Here is the function:
template <typename T, T t>
struct trap;
template <typename R, typename... Args, R(Base::*t)(Args...)>
struct trap<R(Base::*)(Args...), t>
{
static R
call(void* s, Args... args)
{
std::cout << "trap:" << typeid(t).name() << std::endl;
try
{
return (get_base(s)->*t)(std::forward<Args>(args)...);
}
catch (...)
{
std::cout << "CAUGHT" << std::endl;
return std::is_integral<R>::value ? static_cast<R>(-42) : static_cast<R>(-3.14);
}
}
};
It appears not to be forwarding arguments. I think it is making a copy of each argument. I've tried:
call(void* s, Args&&... args)
But that just generates compiler errors.
The complete test case is here
How can I fix the function to perfect-forward all arguments apart from those of type PyObject*, which it should convert?
It appears not to be forwarding arguments
You can't perfectly-forward arguments of a function which is not a template, or which is invoked through a pointer to a function, like you do. Perfect-forwarding involves a template argument deduction, which doesn't take place when you invoke a function through a pointer - that pointer points to a concrete instantiation of a function template.
The std::forward<Args>(args) expression is there to possibly utilize a move-constructor to copy-initialize the parameters of the target function from those arguments of call that are passed by value (or by a hard-coded rvalue reference), or let them be bound by an rvalue reference - you won't need any more those instances, you are free to move-from them, saving at least one copy operation. (It could be as simple as static_cast<Args&&>(args)..., because it's just a reference collapsing).

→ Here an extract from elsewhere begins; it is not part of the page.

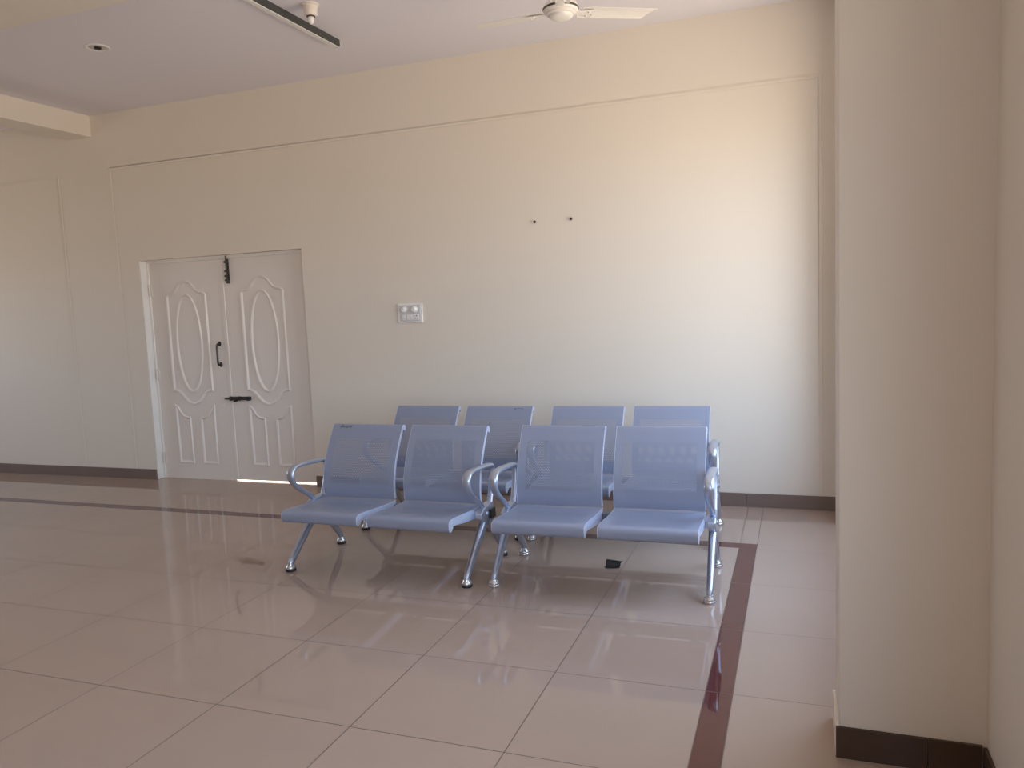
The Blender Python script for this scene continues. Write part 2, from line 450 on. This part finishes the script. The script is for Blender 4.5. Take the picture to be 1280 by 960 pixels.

I would like to have it convert any argument
PyObject* pyobtoObject{pyob}, but forward all other arguments through. How can I fix the function to perfect-forward all arguments apart from those of typePyObject*, which it should convert?
#include <utility>
template <typename T, typename U>
T&& forward_convert(U&& u)
{
return std::forward<T>(std::forward<U>(u));
}
template <typename T>
Object forward_convert(PyObject* a)
{
return Object{a};
}
// ...
return (get_base(s)->*t)(forward_convert<Args>(args)...);
To replace any occurrence of Object with PyObject* while creating the signature of call function, and only then conditionally forward or convert the arguments, you should do what follows:
template <typename T>
struct replace { using type = T; };
template <>
struct replace<Object> { using type = PyObject*; };
// you may probably want some more cv-ref specializations:
//template <>
//struct replace<Object&> { using type = PyObject*; };
template <typename T, T t>
struct trap;
template <typename R, typename... Args, R(Base::*t)(Args...)>
struct trap<R(Base::*)(Args...), t>
{
static R
call(void* s, typename replace<Args>::type... args)
{
try
{
return (get_base(s)->*t)(forward_convert<typename replace<Args>::type>(args)...);
}
catch (...)
{
return std::is_integral<R>::value ? static_cast<R>(-42) : static_cast<R>(-3.14);
}
}
};